Add up the BTU demand of every appliance on the run, measure the developed length from the meter to the farthest appliance (including equivalent length for fittings), then read a sizing chart for your system pressure to find the diameter that carries that load over that distance. Always size off the longest, highest-demand run.
What size gas line do I need for a tankless water heater?
It depends on the unit’s BTU input (often 150,000 to 199,000) and the run length, but tankless heaters frequently require a 3/4-inch or larger line where a tank heater ran on 1/2-inch. A tankless can demand as much gas as the rest of the house, which is why conversions usually include upsizing the line.
Why does pipe length affect gas line sizing?
Friction inside the pipe causes gas pressure to drop along the run, so the farther the gas travels, the less a given diameter can deliver. Sizing charts list capacity by both diameter and length: the same pipe carries fewer BTU at 80 feet than at 20, so a long run needs a wider pipe.

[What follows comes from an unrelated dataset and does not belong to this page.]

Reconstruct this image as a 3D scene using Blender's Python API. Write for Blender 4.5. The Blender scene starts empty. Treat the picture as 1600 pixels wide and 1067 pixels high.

Black iron or CSST for gas lines?
Black iron is rigid, robust and has strong flow for its size but is slower to run. CSST is flexible tubing that installs fast over long or winding paths but carries slightly less per size and requires electrical bonding for lightning protection. Many installs use black iron for the trunk and CSST for branches.
Can I run a gas line myself?
In most jurisdictions gas work requires a permit and inspection, and many require a licensed gas fitter. An undersized or improperly sealed line can cause carbon monoxide, leaks or a lightning hazard with CSST. The load calc, pressure test and bonding are why this is licensed, inspected work rather than a DIY project.
What happens if a gas line is too small?
Appliances starved of gas burn with an incomplete flame that can produce carbon monoxide, run inefficiently, or short-cycle and fail. On a tankless heater it can mean the unit never reaches full output. Correct sizing keeps every appliance fed at peak simultaneous demand, which is the whole point of the calculation.